But Passman also cautioned that file swapping advocates would eventually regret having their way if they ever managed to institutionalize the right to free and unobstructed music commerce. The French Revolution, Passman asserted, proved that copyright is essential to preserving the arts.

"They banned copyright," Passman said. "You had people no longer going into the arts because they could no longer make a living....As much as we'd like to have free music as consumers, we have to understand that unless there's a way to make a living from their music, by creating it, that they can't survive as an industry."

Passman concluded that the feud between the recording industry and computer businesses will be resolved, perhaps with a low-priced alternative, because they really don't have a choice.

"They'll work it out because they can't do it without each other," Passman said.

The expo again featured expert panels and workshops, including Survivor: If You Have to Go It Alone, led by trustee and Newbury Comics CEO Mike Dreese, and How to Place Your Songs on the Radio, sponsored by local radio stations HOT 97.7 FM, WBCN FM, and WILD AM. In Artist/Record Relationships: Show Me the Money, led by Rounder Records general manager Paul Foley, the panelists discussed the artist-label dynamic.

"I think the generations are becoming a little bit smarter, a little bit savvier," said Ralph Jaccodine, manager of artists such as Ellis Paul and the Push Stars, "but when you're an artist, you're here to create something...it's really hard to try to create something the world is going to love and also know about the business pitfalls, the percentages, the negotiating."

Over at Napster: Good or Evil, led by Berklee trustee and Rykodisc chair Don Rose, at least one panelist had a position in common with Passman - and a quibble with the architects of the French Revolution.

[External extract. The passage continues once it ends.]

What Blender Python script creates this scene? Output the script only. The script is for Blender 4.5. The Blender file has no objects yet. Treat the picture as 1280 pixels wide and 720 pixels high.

"I don't think that artists should be consigned to having a low economic career because people can get their work for free," said entertainment attorney Mark Fischer.

Representatives from local and national record labels, entertainment companies, radio stations, music software and multimedia companies, CD and music distributors, instrument retailers, and nonprofit arts organizations transformed the convention center into a music industry exhibition. Among those manning booths at the expo were the American Federation of Musicians, Guitar Center, Northeast Performer magazine, and the U.S. Air Force Band of Liberty.

The annual James G. Zafris Distinguished Lecture Series for Music Business/Management is Berklee's first endowed visiting lecture series, founded by the college's board of trustees in 1992 and named after James G. Zafris, a founding member of the board and its longtime chairman.


 

Sixth Annual Encore Gala
Berklee's Encore Gala, "one of the hottest fundraisers in town," according to the Boston Globe, set the Harvard Club on fire again with some the finest and most eclectic musical performances to be found under one roof all year. The $380,000 in proceeds (almost $60,000 of which was raised by the silent auction) went to Berklee City Music, the college's outreach program for talented urban youth.

Schwab Capital Markets was the event's lead sponsor for the third year running. Though Schwab is an international company, its support of the New Trustees reflects its commitment to local causes.

"Sponsoring the Encore Gala has given Schwab Capital Markets an opportunity to support music education for inner-city youth through the Berklee City Music program," says Schwab Capital Markets Senior Vice President Jim Leonard. "Schwab Capital Markets is proud of its extended partnership with Berklee and long-standing tradition of giving back to the community."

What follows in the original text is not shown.